→ **TO DO**
Exactly and only the lines from the one containing "Generate a Blender" through the one containing "return (d.x *" belong in your copy. Pictures do not.

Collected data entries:
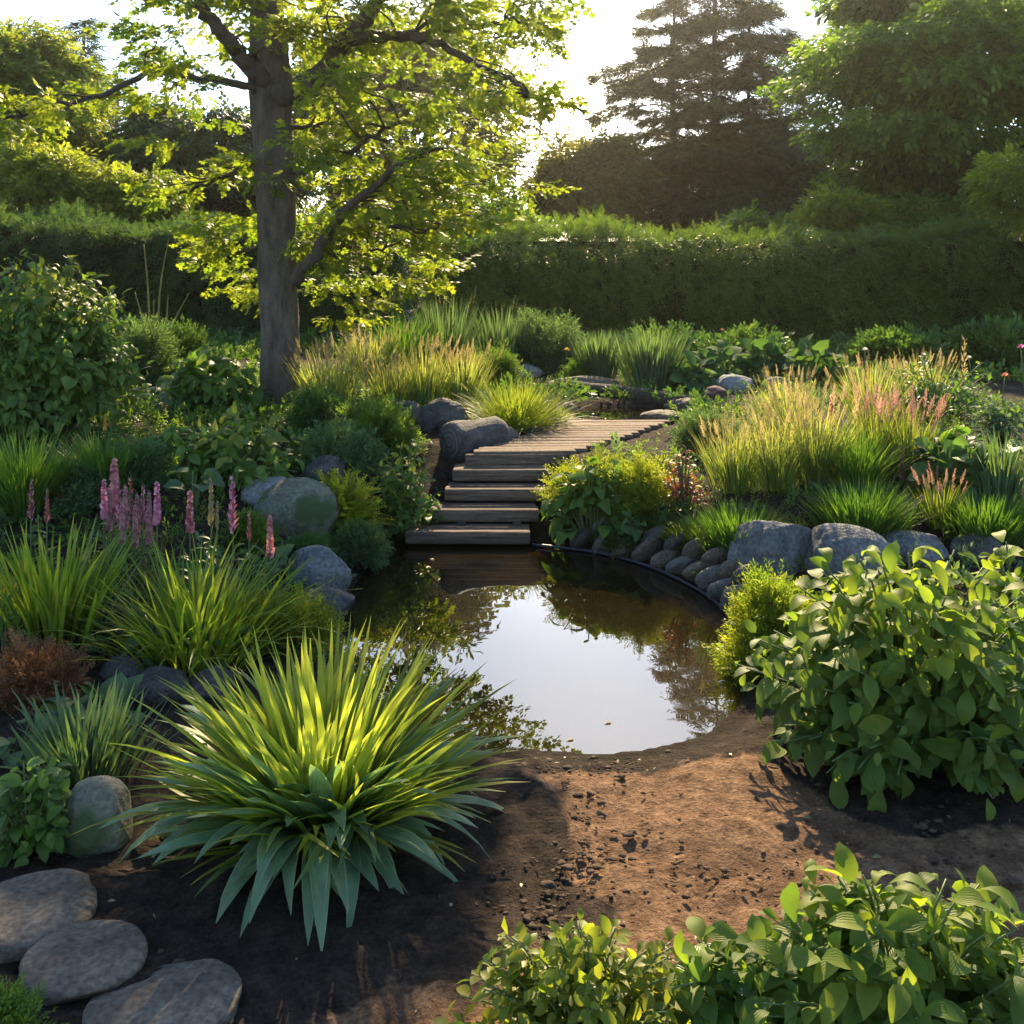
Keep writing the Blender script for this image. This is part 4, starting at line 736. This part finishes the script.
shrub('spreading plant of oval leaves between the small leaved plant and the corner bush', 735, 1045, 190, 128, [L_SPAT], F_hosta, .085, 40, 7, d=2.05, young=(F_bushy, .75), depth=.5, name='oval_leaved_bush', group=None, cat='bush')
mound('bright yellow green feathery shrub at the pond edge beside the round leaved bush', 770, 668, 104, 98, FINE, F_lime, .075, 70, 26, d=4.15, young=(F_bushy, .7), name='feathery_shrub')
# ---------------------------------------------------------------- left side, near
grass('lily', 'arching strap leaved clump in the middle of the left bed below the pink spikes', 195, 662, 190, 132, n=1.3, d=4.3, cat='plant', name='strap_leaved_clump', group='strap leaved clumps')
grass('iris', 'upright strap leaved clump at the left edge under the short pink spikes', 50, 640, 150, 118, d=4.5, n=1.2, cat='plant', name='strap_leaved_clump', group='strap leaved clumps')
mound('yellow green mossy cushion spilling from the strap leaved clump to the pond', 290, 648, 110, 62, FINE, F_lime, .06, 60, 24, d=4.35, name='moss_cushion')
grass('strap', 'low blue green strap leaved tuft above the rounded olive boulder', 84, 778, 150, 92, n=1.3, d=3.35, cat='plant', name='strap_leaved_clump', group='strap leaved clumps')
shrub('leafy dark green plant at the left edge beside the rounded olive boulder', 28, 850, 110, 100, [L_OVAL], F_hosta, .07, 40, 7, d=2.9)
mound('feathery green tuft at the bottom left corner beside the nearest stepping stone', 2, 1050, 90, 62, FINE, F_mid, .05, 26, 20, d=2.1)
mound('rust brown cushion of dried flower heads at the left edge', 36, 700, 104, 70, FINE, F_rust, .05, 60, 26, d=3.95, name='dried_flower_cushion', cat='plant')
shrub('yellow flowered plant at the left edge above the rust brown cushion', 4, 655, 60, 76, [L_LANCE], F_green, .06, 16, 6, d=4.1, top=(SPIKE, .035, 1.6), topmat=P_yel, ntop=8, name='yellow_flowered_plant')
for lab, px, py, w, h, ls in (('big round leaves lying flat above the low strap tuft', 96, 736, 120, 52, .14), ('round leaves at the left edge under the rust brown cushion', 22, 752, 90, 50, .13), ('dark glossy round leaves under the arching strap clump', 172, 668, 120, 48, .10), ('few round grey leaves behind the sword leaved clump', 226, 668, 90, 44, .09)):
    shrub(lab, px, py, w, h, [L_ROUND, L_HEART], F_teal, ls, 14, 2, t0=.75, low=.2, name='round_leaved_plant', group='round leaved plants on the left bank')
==
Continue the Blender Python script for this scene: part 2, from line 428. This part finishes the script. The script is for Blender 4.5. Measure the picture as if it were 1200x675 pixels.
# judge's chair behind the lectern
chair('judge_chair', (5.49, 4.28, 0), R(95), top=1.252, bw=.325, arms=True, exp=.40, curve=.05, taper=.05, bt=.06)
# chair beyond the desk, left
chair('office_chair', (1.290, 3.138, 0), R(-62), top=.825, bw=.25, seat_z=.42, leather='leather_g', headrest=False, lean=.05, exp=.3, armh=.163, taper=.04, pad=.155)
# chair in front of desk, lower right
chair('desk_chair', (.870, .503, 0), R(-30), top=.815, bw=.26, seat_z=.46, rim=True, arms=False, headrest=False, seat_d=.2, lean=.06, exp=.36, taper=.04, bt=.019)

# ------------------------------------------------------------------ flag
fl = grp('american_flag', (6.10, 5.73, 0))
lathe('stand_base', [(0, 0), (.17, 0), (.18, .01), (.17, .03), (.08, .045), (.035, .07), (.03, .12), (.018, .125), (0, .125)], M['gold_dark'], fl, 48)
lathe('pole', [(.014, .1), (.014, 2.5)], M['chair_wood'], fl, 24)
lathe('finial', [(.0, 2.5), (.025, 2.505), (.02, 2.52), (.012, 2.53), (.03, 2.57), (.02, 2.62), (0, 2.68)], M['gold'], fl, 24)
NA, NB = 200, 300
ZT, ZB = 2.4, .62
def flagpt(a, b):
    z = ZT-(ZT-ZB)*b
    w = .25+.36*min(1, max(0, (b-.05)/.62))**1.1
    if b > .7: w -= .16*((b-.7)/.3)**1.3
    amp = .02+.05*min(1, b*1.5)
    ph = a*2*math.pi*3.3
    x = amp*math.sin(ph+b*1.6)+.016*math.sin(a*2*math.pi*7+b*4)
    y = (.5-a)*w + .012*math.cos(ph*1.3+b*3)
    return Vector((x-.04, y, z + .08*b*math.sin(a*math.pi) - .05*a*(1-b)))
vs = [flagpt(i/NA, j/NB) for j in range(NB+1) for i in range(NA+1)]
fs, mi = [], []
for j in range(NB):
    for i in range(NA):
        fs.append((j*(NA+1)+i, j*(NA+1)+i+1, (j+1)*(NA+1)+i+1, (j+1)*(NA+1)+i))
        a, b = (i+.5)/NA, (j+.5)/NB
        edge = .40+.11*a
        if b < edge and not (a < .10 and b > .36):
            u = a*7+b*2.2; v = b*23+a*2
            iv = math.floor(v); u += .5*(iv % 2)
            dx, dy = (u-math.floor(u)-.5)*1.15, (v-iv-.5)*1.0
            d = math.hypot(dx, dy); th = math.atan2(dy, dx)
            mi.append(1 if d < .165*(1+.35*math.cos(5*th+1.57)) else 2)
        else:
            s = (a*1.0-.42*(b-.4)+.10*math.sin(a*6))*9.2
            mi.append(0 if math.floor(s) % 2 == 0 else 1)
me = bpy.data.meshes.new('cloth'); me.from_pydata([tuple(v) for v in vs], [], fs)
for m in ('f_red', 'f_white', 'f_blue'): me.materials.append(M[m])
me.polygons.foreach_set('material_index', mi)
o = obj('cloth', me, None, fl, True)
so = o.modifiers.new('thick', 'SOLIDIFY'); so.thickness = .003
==
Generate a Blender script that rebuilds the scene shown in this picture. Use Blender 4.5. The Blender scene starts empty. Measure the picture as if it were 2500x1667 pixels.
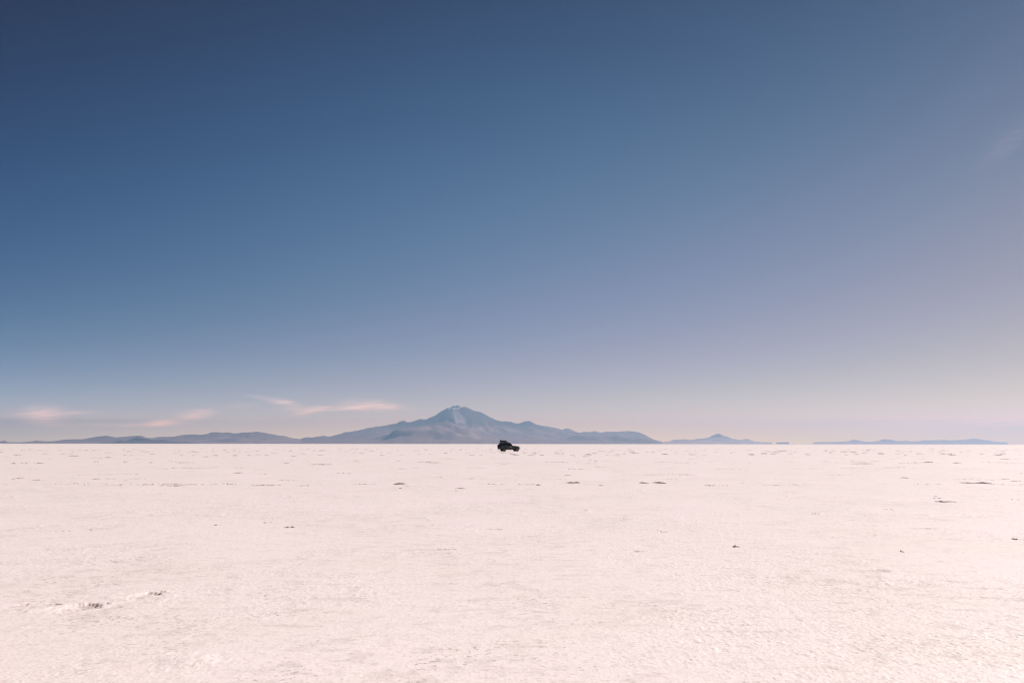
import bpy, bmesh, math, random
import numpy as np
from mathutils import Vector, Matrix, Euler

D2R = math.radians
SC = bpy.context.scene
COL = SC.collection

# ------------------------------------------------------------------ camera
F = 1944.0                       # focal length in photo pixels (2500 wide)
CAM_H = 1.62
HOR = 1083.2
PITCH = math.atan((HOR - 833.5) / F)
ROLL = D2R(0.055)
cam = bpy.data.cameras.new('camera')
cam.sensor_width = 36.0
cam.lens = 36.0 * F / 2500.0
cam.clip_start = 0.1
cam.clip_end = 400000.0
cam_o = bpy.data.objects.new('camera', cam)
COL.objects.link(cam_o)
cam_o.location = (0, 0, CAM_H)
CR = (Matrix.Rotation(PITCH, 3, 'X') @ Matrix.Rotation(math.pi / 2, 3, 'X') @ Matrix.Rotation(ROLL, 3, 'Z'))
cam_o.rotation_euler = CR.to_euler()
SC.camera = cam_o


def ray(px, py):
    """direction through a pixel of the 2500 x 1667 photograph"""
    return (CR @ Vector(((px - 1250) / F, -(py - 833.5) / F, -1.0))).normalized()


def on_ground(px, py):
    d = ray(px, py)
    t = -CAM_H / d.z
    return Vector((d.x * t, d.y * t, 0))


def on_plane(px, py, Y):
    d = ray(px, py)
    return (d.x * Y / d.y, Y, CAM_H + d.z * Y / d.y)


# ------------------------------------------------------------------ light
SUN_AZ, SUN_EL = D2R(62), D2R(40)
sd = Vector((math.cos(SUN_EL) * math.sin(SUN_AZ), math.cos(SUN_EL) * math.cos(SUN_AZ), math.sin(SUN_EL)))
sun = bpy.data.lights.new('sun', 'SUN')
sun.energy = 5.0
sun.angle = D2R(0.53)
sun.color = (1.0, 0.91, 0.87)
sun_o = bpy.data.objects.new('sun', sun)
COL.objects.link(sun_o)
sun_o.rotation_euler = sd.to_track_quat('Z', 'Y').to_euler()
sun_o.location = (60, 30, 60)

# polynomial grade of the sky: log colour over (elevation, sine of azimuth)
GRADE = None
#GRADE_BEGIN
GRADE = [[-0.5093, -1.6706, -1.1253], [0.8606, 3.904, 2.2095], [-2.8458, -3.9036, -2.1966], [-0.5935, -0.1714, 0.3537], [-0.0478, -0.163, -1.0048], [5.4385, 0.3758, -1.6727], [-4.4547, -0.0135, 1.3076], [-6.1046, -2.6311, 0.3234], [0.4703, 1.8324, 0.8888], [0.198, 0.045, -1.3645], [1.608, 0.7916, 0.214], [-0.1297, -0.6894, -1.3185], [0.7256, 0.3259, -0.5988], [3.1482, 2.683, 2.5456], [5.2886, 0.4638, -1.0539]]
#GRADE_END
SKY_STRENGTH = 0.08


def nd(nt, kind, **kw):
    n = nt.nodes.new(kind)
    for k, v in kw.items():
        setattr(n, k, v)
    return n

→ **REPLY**
Generate a Blender script that rebuilds the scene shown in this picture. Use Blender 4.5. The Blender scene starts empty. Measure the picture as if it were 2500x1667 pixels.
import bpy, bmesh, math, random
import numpy as np
from mathutils import Vector, Matrix, Euler

D2R = math.radians
SC = bpy.context.scene
COL = SC.collection

# ------------------------------------------------------------------ camera
F = 1944.0                       # focal length in photo pixels (2500 wide)
CAM_H = 1.62
HOR = 1083.2
PITCH = math.atan((HOR - 833.5) / F)
ROLL = D2R(0.055)
cam = bpy.data.cameras.new('camera')
cam.sensor_width = 36.0
cam.lens = 36.0 * F / 2500.0
cam.clip_start = 0.1
cam.clip_end = 400000.0
cam_o = bpy.data.objects.new('camera', cam)
COL.objects.link(cam_o)
cam_o.location = (0, 0, CAM_H)
CR = (Matrix.Rotation(PITCH, 3, 'X') @ Matrix.Rotation(math.pi / 2, 3, 'X') @ Matrix.Rotation(ROLL, 3, 'Z'))
cam_o.rotation_euler = CR.to_euler()
SC.camera = cam_o


def ray(px, py):
    """direction through a pixel of the 2500 x 1667 photograph"""
    return (CR @ Vector(((px - 1250) / F, -(py - 833.5) / F, -1.0))).normalized()


def on_ground(px, py):
    d = ray(px, py)
    t = -CAM_H / d.z
    return Vector((d.x * t, d.y * t, 0))


def on_plane(px, py, Y):
    d = ray(px, py)
    return (d.x * Y / d.y, Y, CAM_H + d.z * Y / d.y)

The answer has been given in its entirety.